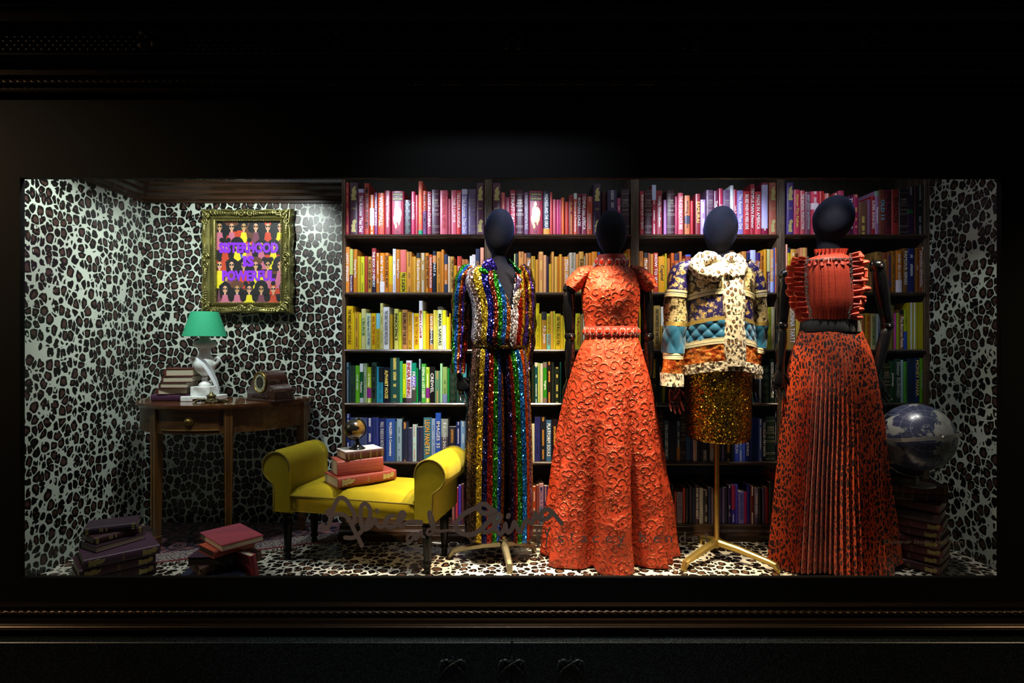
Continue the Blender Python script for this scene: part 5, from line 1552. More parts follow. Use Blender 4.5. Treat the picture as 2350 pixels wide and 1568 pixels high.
def arm_chain(t, P, rad, hand=None, mtl=None, screws=True, side=1, red=False):
    """articulated lacquered arm: shoulder, elbow, wrist; ball joints with screws"""
    mtl = mtl or LAQ; a, b, c = [Vector(p) for p in P]
    def limb(nm, p, q, r0, r1, r2):
        m = MB(); n_ = 12; pts = [p.lerp(q, i/n_) for i in range(n_+1)]
        rr = []
        for i in range(n_+1):
            f = i/n_; r = (r0+(r1-r0)*min(1, f*3)) if f < .34 else r1+(r2-r1)*((f-.34)/.66)
            rr.append(r*(.75 if i in (0, n_) else 1))
        m.tube(pts, rr, 16); return obj(nm, m, mtl, t, True)
    limb('upper_arm', a, b, rad*.85, rad, rad*.72)
    e = limb('forearm', b+(c-b)*.06, c, rad*.72, rad*.8, rad*.5)
    m = MB(); m.ball(b, rad*.86, 20, 14); j = obj('elbow_joint', m, mtl, t, True)
    if screws:
        for p in (b,):
            m = MB(Matrix.Translation(p+Vector((-.006*side, -rad*.86, 0))) @ Matrix.Rotation(PI/2, 4, 'X')); m.lathe([(.007, -.004), (.007, .003), (.005, .005), (.002, .003)], (0,0,0), 12); obj('screw', m, SCREW, j, True)
        m = MB(); m.ball(a, rad*.95, 20, 14); sj = obj('shoulder_joint', m, mtl, t, True)
        m = MB(Matrix.Translation(a+Vector((0, -rad*.93, 0))) @ Matrix.Rotation(PI/2, 4, 'X')); m.lathe([(.008, -.004), (.008, .003), (.006, .005), (.002, .003)], (0,0,0), 12); obj('screw', m, SCREW, sj, True)
    if hand:
        w = c; d = Vector(hand).normalized(); sd = Vector((side, 0, 0)); sd = (sd-d*sd.dot(d)).normalized(); up = d.cross(sd)
        L = .175; m = MB()
        m.rings([[w+d*(L*f)+sd*(r*math.cos(q))+up*(r*.55*math.sin(q)) for q in [2*PI*i/14 for i in range(14)]] for f, r in ((-.02, rad*.42), (.06, rad*.5), (.2, .030), (.38, .036), (.5, .034), (.53, .028))])
        hd = obj('hand', m, mtl, t, True)
        for k, (o_, ln, cu) in enumerate(((-.026, .062, .35), (-.009, .075, .3), (.009, .070, .38), (.025, .055, .5))):
            m = MB(); p0 = w+d*(L*.48)+sd*o_; d1 = (d+sd*o_*6+up*.12*side).normalized(); d2 = (d1-Vector((0,-1,0))*(-cu)).normalized(); p1 = p0+d1*ln*.5; p2 = p1+(d1+Vector((0,-cu,0))).normalized()*ln*.32; p3 = p2+(d1+Vector((0,-cu*2,0))).normalized()*ln*.25
            m.tube([p0, p1, p2, p3], [.0085, .0078, .0068, .0045], 8); m.ball(p1, .0088, 8, 6); obj('finger', m, mtl, hd, True)
        m = MB(); p0 = w+d*(L*.14)-sd*.022; p1 = p0+(d*.7-sd*.7).normalized()*.035; p2 = p1+(d*.95-sd*.3).normalized()*.03
        m.tube([p0, p1, p2], [.010, .009, .006], 8); obj('thumb', m, mtl, hd, True)
def stand(t, hub, feet, ztop, mt=None, rp_=.0135):
    mt = mt or GOLDST; hx, hy = hub
    m = MB(); m.tube([(hx, hy, .06), (hx, hy, ztop)], rp_, 20); m.lathe([(.022, 0), (.022, .035), (.0135, .037)], (hx, hy, .075), 20); p = obj('stand_pole', m, mt, t, 'auto')
    for fx, fy in feet:
        m = MB(); f = Vector((fx, fy, 0)); h = Vector((hx, hy, .085)); d = (f-Vector((hx, hy, 0))); L = d.length; d.normalize(); s = Vector((-d.y, d.x, 0))
        R_ = []
        for q, z, w, hh in ((0, .088, .022, .020), (L*.35, .076, .019, .017), (L*.86, .046, .016, .014), (L*.94, .040, .016, .014), (L, .012, .014, .012)):
            c = Vector((hx, hy, z))+d*q
            uu = Vector((0,0,1)) if q < L*.9 else (Vector((0,0,1))*.6+d*.8).normalized()
            R_.append([c+s*w*a+uu*hh*b for a, b in ((-1,-.6),(-.6,-1),(.6,-1),(1,-.6),(1,.6),(.6,1),(-.6,1),(-1,.6))])
        c = R_[-1]; R_.append([Vector((v.x, v.y, max(.001, v.z-.018))) for v in c])
        m.rings(R_); obj('stand_foot', m, mt, t)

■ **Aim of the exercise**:
Copy all the data exactly as written, but skip any picture.

■ **Finished exercise**:
Continue the Blender Python script for this scene: part 5, from line 1552. More parts follow. Use Blender 4.5. Treat the picture as 2350 pixels wide and 1568 pixels high.
def arm_chain(t, P, rad, hand=None, mtl=None, screws=True, side=1, red=False):
    """articulated lacquered arm: shoulder, elbow, wrist; ball joints with screws"""
    mtl = mtl or LAQ; a, b, c = [Vector(p) for p in P]
    def limb(nm, p, q, r0, r1, r2):
        m = MB(); n_ = 12; pts = [p.lerp(q, i/n_) for i in range(n_+1)]
        rr = []
        for i in range(n_+1):
            f = i/n_; r = (r0+(r1-r0)*min(1, f*3)) if f < .34 else r1+(r2-r1)*((f-.34)/.66)
            rr.append(r*(.75 if i in (0, n_) else 1))
        m.tube(pts, rr, 16); return obj(nm, m, mtl, t, True)
    limb('upper_arm', a, b, rad*.85, rad, rad*.72)
    e = limb('forearm', b+(c-b)*.06, c, rad*.72, rad*.8, rad*.5)
    m = MB(); m.ball(b, rad*.86, 20, 14); j = obj('elbow_joint', m, mtl, t, True)
    if screws:
        for p in (b,):
            m = MB(Matrix.Translation(p+Vector((-.006*side, -rad*.86, 0))) @ Matrix.Rotation(PI/2, 4, 'X')); m.lathe([(.007, -.004), (.007, .003), (.005, .005), (.002, .003)], (0,0,0), 12); obj('screw', m, SCREW, j, True)
        m = MB(); m.ball(a, rad*.95, 20, 14); sj = obj('shoulder_joint', m, mtl, t, True)
        m = MB(Matrix.Translation(a+Vector((0, -rad*.93, 0))) @ Matrix.Rotation(PI/2, 4, 'X')); m.lathe([(.008, -.004), (.008, .003), (.006, .005), (.002, .003)], (0,0,0), 12); obj('screw', m, SCREW, sj, True)
    if hand:
        w = c; d = Vector(hand).normalized(); sd = Vector((side, 0, 0)); sd = (sd-d*sd.dot(d)).normalized(); up = d.cross(sd)
        L = .175; m = MB()
        m.rings([[w+d*(L*f)+sd*(r*math.cos(q))+up*(r*.55*math.sin(q)) for q in [2*PI*i/14 for i in range(14)]] for f, r in ((-.02, rad*.42), (.06, rad*.5), (.2, .030), (.38, .036), (.5, .034), (.53, .028))])
        hd = obj('hand', m, mtl, t, True)
        for k, (o_, ln, cu) in enumerate(((-.026, .062, .35), (-.009, .075, .3), (.009, .070, .38), (.025, .055, .5))):
            m = MB(); p0 = w+d*(L*.48)+sd*o_; d1 = (d+sd*o_*6+up*.12*side).normalized(); d2 = (d1-Vector((0,-1,0))*(-cu)).normalized(); p1 = p0+d1*ln*.5; p2 = p1+(d1+Vector((0,-cu,0))).normalized()*ln*.32; p3 = p2+(d1+Vector((0,-cu*2,0))).normalized()*ln*.25
            m.tube([p0, p1, p2, p3], [.0085, .0078, .0068, .0045], 8); m.ball(p1, .0088, 8, 6); obj('finger', m, mtl, hd, True)
        m = MB(); p0 = w+d*(L*.14)-sd*.022; p1 = p0+(d*.7-sd*.7).normalized()*.035; p2 = p1+(d*.95-sd*.3).normalized()*.03
        m.tube([p0, p1, p2], [.010, .009, .006], 8); obj('thumb', m, mtl, hd, True)
def stand(t, hub, feet, ztop, mt=None, rp_=.0135):
    mt = mt or GOLDST; hx, hy = hub
    m = MB(); m.tube([(hx, hy, .06), (hx, hy, ztop)], rp_, 20); m.lathe([(.022, 0), (.022, .035), (.0135, .037)], (hx, hy, .075), 20); p = obj('stand_pole', m, mt, t, 'auto')
    for fx, fy in feet:
        m = MB(); f = Vector((fx, fy, 0)); h = Vector((hx, hy, .085)); d = (f-Vector((hx, hy, 0))); L = d.length; d.normalize(); s = Vector((-d.y, d.x, 0))
        R_ = []
        for q, z, w, hh in ((0, .088, .022, .020), (L*.35, .076, .019, .017), (L*.86, .046, .016, .014), (L*.94, .040, .016, .014), (L, .012, .014, .012)):
            c = Vector((hx, hy, z))+d*q
            uu = Vector((0,0,1)) if q < L*.9 else (Vector((0,0,1))*.6+d*.8).normalized()
            R_.append([c+s*w*a+uu*hh*b for a, b in ((-1,-.6),(-.6,-1),(.6,-1),(1,-.6),(1,.6),(.6,1),(-.6,1),(-1,.6))])
        c = R_[-1]; R_.append([Vector((v.x, v.y, max(.001, v.z-.018))) for v in c])
        m.rings(R_); obj('stand_foot', m, mt, t)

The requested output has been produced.